The meagre payment for their 12-hour job at ₹210 per day for picking 80 kg of leaves for years had led the workers to agitation. However, highly-placed sources in the tea industry described the developments as ‘unfortunate’ at a time when the industry is going through its toughest times.

“The rates are fixed in an emotional and political manner, which will be disastrous for the whole sector”, he said.

It is wrong to say workers are getting only ₹210 per day as wages. Today, the average cost of a worker is ₹350 without taking into consideration the expenses on social welfare and wage-related costs such as PF, leave wages, gratuity etc, he said.

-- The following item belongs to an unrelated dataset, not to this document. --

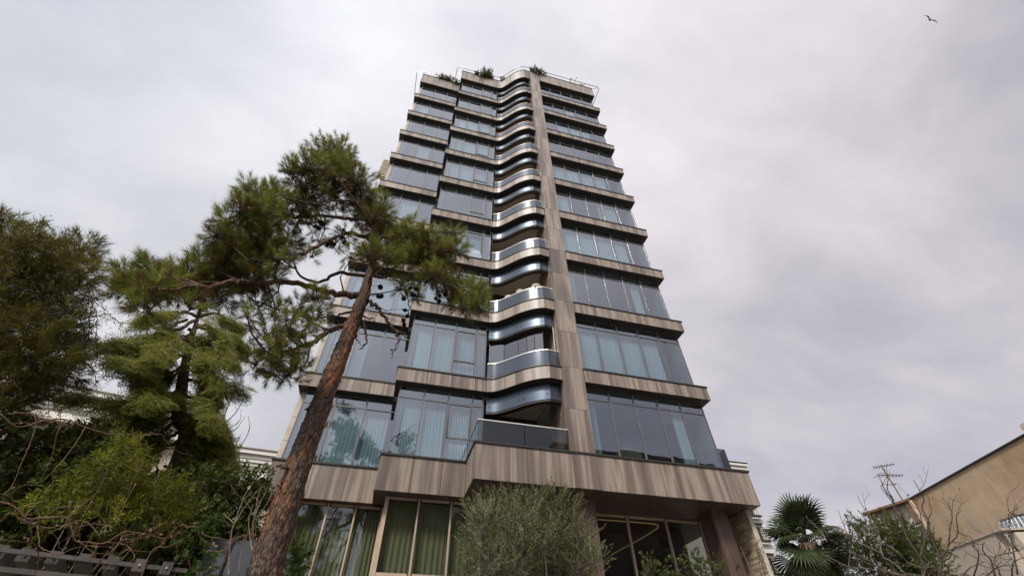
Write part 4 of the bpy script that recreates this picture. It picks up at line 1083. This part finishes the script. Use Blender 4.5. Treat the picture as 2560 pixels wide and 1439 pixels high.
for px in BOUGH:
    dd = [DC, DC+rng.uniform(-1.9, .5)]; s, o = limb(ced, px, dd, (.05, .03, .008), 'branch_bark', 6, .02); rel(o, CB)
    dirb = np.gradient(s, axis=0); dirb /= np.linalg.norm(dirb, axis=1)[:, None]
    for i in range(5, len(s)):
        for q in range(8):
            sd_ = np.cross(dirb[i], [0, 0, 1.]); sd_ /= np.linalg.norm(sd_); w = rng.uniform(-1, 1)
            dv = dirb[i]*rng.uniform(.3, 1)+sd_*w*1.1+np.array([0, 0, rng.uniform(-.85, -.05)]); dv /= np.linalg.norm(dv)
            pp = s[i]+rng.normal(0, .03, 3)+dv*rng.uniform(0, .26)*(1-.6*i/len(s))+np.array([0, 0, rng.uniform(-.10, .05)])
            n_ = np.array([0, 0, 1.])+rng.normal(0, .35, 3); a = np.cross(n_, dv); a /= np.linalg.norm(a); F_.append(np.stack([a, np.cross(dv, a), dv], 1)); P_.append(pp); T2.append(.45+.9*(pp[2]-s[i][2])+rng.normal(0, .16)+.12*(i/len(s)))
rel(scatter('foliage', SPRAY, np.array(P_), None, rng.uniform(.8, 1.25, len(P_)), 'cedar_needles', ced, np.array(T2), np.array(F_)), CB)

# dark hedge mass and bushes on the left
def region(n, poly_top, x0, x1, ybot, r):
    xs, ys = zip(*poly_top); out = []
    while len(out) < n:
        u = rng.uniform(x0, x1); v = rng.uniform(min(ys), ybot)
        if v > np.interp(u, xs, ys)+r*.6: out.append((u, v, r*rng.uniform(.7, 1.2)))
    return out
plant('ivy_thicket', 'dark thicket of ivy and shrubs behind the pergola', 'thicket', region(130, [(0, 1040), (120, 1075), (240, 1070), (300, 1110), (400, 1180), (470, 1200), (530, 1230)], -40, 540, 1460, 46), 11.5, .9, IVY, 'ivy_leaf', 100, 1.3, .3, .9, .5)
plant('laurel_bush', 'glossy dark green bush between cedar and pine trunk', 'bush', [(560, 1215, 36), (600, 1195, 34), (640, 1205, 34), (580, 1260, 42), (630, 1250, 40), (660, 1250, 26), (600, 1300, 44), (560, 1320, 42), (640, 1310, 34), (520, 1240, 34), (505, 1290, 40), (490, 1200, 30), (530, 1185, 26), (545, 1370, 44), (600, 1350, 40), (490, 1350, 44)], 11.0, .5, IVY, 'ivy_leaf', 140, 1.15, .4, .9, .45, tfun=lambda p, t: t+.12)
plant('bamboo_clump', 'bright yellow green bamboo clump with narrow drooping leaves', 'bamboo', [(330, 1120, 32), (300, 1140, 36), (345, 1155, 40), (270, 1180, 42), (320, 1190, 44), (365, 1200, 40), (235, 1195, 40), (200, 1215, 36), (400, 1230, 40), (435, 1245, 36), (450, 1270, 30), (360, 1250, 48), (300, 1240, 48), (400, 1280, 44), (250, 1250, 44), (340, 1300, 48), (150, 1240, 36), (110, 1265, 36), (70, 1285, 34), (190, 1265, 42), (280, 1300, 44), (430, 1300, 30), (290, 1165, 30), (380, 1330, 40), (150, 1300, 40), (300, 1095, 22), (470, 1255, 18)], 9.6, .5, BAM, 'bamboo_leaf', 88, 1.0, .35, .85, .45, 'pale_twig', stems=7, stem_r=.02)
plant('yellow_shoot', 'small yellow green leafy climber in front of the dark glass panel', 'plant', [(480, 1340, 24), (490, 1370, 26), (505, 1400, 28), (490, 1420, 26), (530, 1300, 14), (540, 1285, 12), (520, 1315, 14), (515, 1430, 26)], 8.6, .2, CIT, 'citrus_leaf', 55, .9, .2, stems=3, stem_r=.012, tfun=lambda p, t: t-.1)
plant('citrus_sapling', 'light green leafy sapling at the foot of the pine trunk', 'sapling', [(742, 1362, 22), (725, 1390, 26), (752, 1395, 28), (735, 1425, 30), (762, 1420, 20), (715, 1420, 24), (750, 1375, 16), (740, 1445, 30)], 9.2, .25, CIT, 'citrus_leaf', 80, .85, .3, stems=3, stem_r=.012)
# olive in front of the lobby
OL = [(1195, 1275, 30), (1235, 1262, 32), (1275, 1255, 30), (1310, 1262, 28), (1350, 1255, 30), (1390, 1258, 34), (1420, 1280, 30), (1210, 1310, 42), (1260, 1300, 44), (1310, 1300, 44), (1360, 1300, 44), (1405, 1315, 44), (1440, 1320, 32), (1190, 1350, 38), (1240, 1350, 50), (1300, 1345, 52), (1360, 1345, 52), (1420, 1360, 48), (1465, 1365, 32), (1180, 1395, 34), (1230, 1400, 52), (1300, 1400, 54), (1370, 1400, 54), (1440, 1405, 46), (1480, 1400, 26), (1190, 1440, 36), (1260, 1445, 52), (1340, 1445, 52), (1420, 1445, 50), (1475, 1440, 30)]
ot, oc = plant('olive_bush', 'rounded silvery olive bush in front of the lobby', 'bush', OL, 7.6, .45, OLV, 'olive_leaf', 260, .72, .9, .85, .45, 'grey_twig', stems=5, stem_r=.04)
b0 = np.array(ot.location); P_, D_, A_ = [], [], []
for u, v in [(1200, 1235), (1225, 1240), (1255, 1228), (1280, 1235), (1320, 1225), (1335, 1240), (1385, 1222), (1400, 1225), (1425, 1240), (1445, 1250), (1300, 1240), (1360, 1232), (1175, 1265), (1160, 1275), (1450, 1300), (1480, 1330), (1495, 1370), (1500, 1350), (1165, 1330), (1155, 1380), (1505, 1395), (1240, 1232), (1410, 1235), (1372, 1240)]:
    for q in range(3):
        e_ = at(u+rng.normal(0, 8), v+rng.normal(0, 8), 7.5); s_ = at(u+(1310-u)*.22+rng.normal(0, 8), v+45, 7.6)
        for t in np.linspace(.1, .95, 5): P_.append(s_+(e_-s_)*t); D_.append((e_-s_)+rng.normal(0, .02, 3))
rel(scatter('sprig', OLV, np.array(P_), np.array(D_), .55, 'olive_leaf', ot, .6+rng.normal(0, .15, len(P_))), b0)
plant('red_tip_shrub', 'low dark shrub with reddish leaf tips before the lobby column', 'shrub', [(1615, 1432, 24), (1650, 1415, 24), (1690, 1412, 24), (1730, 1405, 24), (1765, 1412, 24), (1800, 1418, 24), (1830, 1432, 18), (1640, 1445, 34), (1700, 1440, 36), (1760, 1438, 36), (1815, 1445, 28), (1620, 1400, 12), (1725, 1388, 12)], 9.0, .3, SHR, 'shrub_leaf', 110, .8, .5, stems=5, stem_r=.015)
plant('evergreen_shrub', 'broad green evergreen shrub right of the palm', 'shrub', [(2165, 1325, 24), (2200, 1322, 28), (2235, 1320, 26), (2265, 1330, 28), (2300, 1345, 28), (2150, 1350, 34), (2200, 1355, 40), (2250, 1360, 40), (2300, 1380, 40), (2110, 1380, 34), (2070, 1395, 34), (2050, 1420, 34), (2160, 1390, 44), (2220, 1400, 46), (2280, 1405, 44), (2330, 1410, 34), (2100, 1420, 44), (2180, 1435, 46), (2250, 1440, 46), (2320, 1440, 40), (2365, 1440, 30), (2030, 1445, 34), (2140, 1320, 16), (2155, 1300, 12), (2330, 1365, 18)], 11.5, .6, NARR, 'ivy_leaf', 190, 1.0, .6, stems=5, tfun=lambda p, t: t*.75+.20)

# palm with fan leaves
pc = at(2012, 1352, 10.5); palm = thing('fan_palm', 'dark green fan palm beside the white building', 'palm', loc=(pc[0], pc[1], 0))
prof = [np.array([0, 0, z]) for z in np.linspace(0, pc[2]-.05, 30)]
MB().tube(prof, [.13+.02*(i % 2) for i in range(30)], 14).build('trunk', 'branch_bark', palm, True)
def fan_mesh(R_, nseg, arc, dr_):
    v, f = [], []
    for i in range(nseg):
        a = math.radians(-arc/2+arc*i/(nseg-1)); L_ = R_*(1-.28*abs(a)/math.radians(arc/2))*rng.uniform(.92, 1.05); w = .021*R_/.6; d = np.array([math.sin(a), 0, math.cos(a)]); s = np.array([math.cos(a), 0, -math.sin(a)]); k = len(v)
        y = .05*math.cos(i*math.pi)*.3
        v += [np.zeros(3), d*L_*.45-s*w+np.array([0, y-.012, 0]), d*L_*.45+np.array([0, y+.012, 0]), d*L_*.45+s*w+np.array([0, y-.012, 0]), d*L_*.75-s*w*.6+np.array([0, -dr_*.35, -.0]), d*L_*.75+s*w*.6+np.array([0, -dr_*.35, 0]), d*L_+np.array([0, -dr_, -dr_*.3])]
        f += [(k, k+1, k+2), (k, k+2, k+3), (k+1, k+4, k+2), (k+2, k+4, k+5), (k+2, k+5, k+3), (k+4, k+6, k+5)]
    return np.array(v), np.array(f)
fans = [fan_mesh(.56, 32, 230, .10), fan_mesh(.52, 28, 190, .18), fan_mesh(.48, 28, 250, .06)]
fm = []
for v, f in fans:
    o = big_mesh('frond', v, f, 'palm_leaf', None, np.clip(.5+.3*v[:, 2], 0, 1)); fm.append(o.data); bpy.data.objects.remove(o)
for i in range(33):
    az = i*2.4+rng.normal(0, .2); el = math.radians(([72, 55, 40, 25, 8, -12, -30][i % 7] if i < 22 else rng.uniform(-72, -40))+rng.normal(0, 7)); L_ = rng.uniform(.30, .52)
    dv = np.array([math.cos(az)*math.cos(el), math.sin(az)*math.cos(el), math.sin(el)])
    p0 = np.array([0, 0, pc[2]-.1]); p1 = p0+dv*L_+np.array([0, 0, .05])
    st = MB().tube(spline([p0, (p0+p1)/2+np.array([0, 0, .06]), p1], 4), [.016, .009], 5).build('petiole', 'palm_leaf', palm)
    zax = dv+np.array([0, 0, -.15]); zax /= np.linalg.norm(zax); yax = np.array([0, 0, 1.])-zax*zax[2]; yax /= np.linalg.norm(yax); tw = rng.normal(0, .5); xax = np.cross(yax, zax); yax2 = yax*math.cos(tw)+xax*math.sin(tw); xax = np.cross(yax2, zax)
    o = link('frond', fm[i % 3], None, palm); o.matrix_local = Matrix(((xax[0], yax2[0], zax[0], p1[0]), (xax[1], yax2[1], zax[1], p1[1]), (xax[2], yax2[2], zax[2], p1[2]), (0, 0, 0, 1)))

# bare trees and vines
def bare(name, label, cat, lines, dist, rad, mat, twigs=5, buds=True, tl=.5, base_px=None, part='branch', group=None):
    p0 = at(*lines[0][0], dist)
    th = thing(name, label, cat, group, loc=(p0[0], p0[1], 0)); b = np.array(th.location); sec, BP = MB(), []
    for li, ln in enumerate(lines):
        dj = [dist+rng.uniform(-.25, .25)*(li > 0), dist+rng.uniform(-.35, .35)]
        p = np.array([at(u, v, d) for (u, v), d in zip(ln, np.linspace(dj[0], dj[1], len(ln)))]); p[1:-1] += rng.normal(0, .015, p[1:-1].shape); s = spline(p, 6, rad[2]*.7)
        r0 = rad[0] if li == 0 else rad[1]
        rel(MB().tube(s, [r0, r0*.65, rad[2]], 6).build(part, mat, th, True), b)
        L_ = np.linalg.norm(np.diff(s, axis=0), axis=1).sum()
        for q in range(int(twigs*L_)):
            i = rng.integers(2, len(s)); t = s[i]-s[i-1]; t /= np.linalg.norm(t); dv = t*.8+rng.normal(0, .55, 3)+np.array([0, 0, .25]); dv /= np.linalg.norm(dv); l = tl*rng.uniform(.3, 1)
            e = s[i]+dv*l+rng.normal(0, .03, 3); pp = spline([s[i], s[i]+dv*l*.5+rng.normal(0, l*.1, 3), e], 4); sec.tube(pp, [rad[2]*1.1, rad[2]*.5], 4)
            if buds: BP.append(e); BP.append(pp[3])
            for q2 in range(2):
                j = rng.integers(2, len(pp)); d2 = dv+rng.normal(0, .6, 3); d2 /= np.linalg.norm(d2); sec.tube([pp[j], pp[j]+d2*l*.25, pp[j]+d2*l*.4+rng.normal(0, .02, 3)], [rad[2]*.7, rad[2]*.35], 3)
    if sec.v: rel(sec.build('twigs', mat, th), b)
    if buds and BP:
        BP = np.array(BP); rel(scatter('dry_leaves', [leaf_spray(2, .05, .016, .02, 0, (40, 110))], BP[::3], rng.normal(size=BP[::3].shape)-np.array([0, 0, .7]), rng.uniform(.5, 1, len(BP[::3])), 'dry_leaf', th), b)
    return th
def c1(L, ox, oy, s): return [(ox+x/s, oy+y/s) for x, y in L]
def rr_(L): return c1(L, 2140, 1160, 5.158)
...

It is agreed that there should be an increase in wages considering the high cost of living. At the same time, there will be an increase in workers’ output also as 65 per cent of production cost in tea is labour, he added.

A veteran trade union leader said, on the condition of anonymity, the government’s inaction to facilitate timely revision of wages and improving housing and welfare measures of the workers as per the Plantation Act exacerbated their anger towards the government.

Silver lining

One positive outcome of the spontaneous protest of workers is that all parties – the company, trade unions and the government – were chastened enough to undo the damage. Ultimately, workers won and other parties acted appropriately.

However, he pointed out strikes across the country against the pathetic conditions of workers will not end peacefully.

“That makes Kerala unique and distinct from the rest of India,” he added.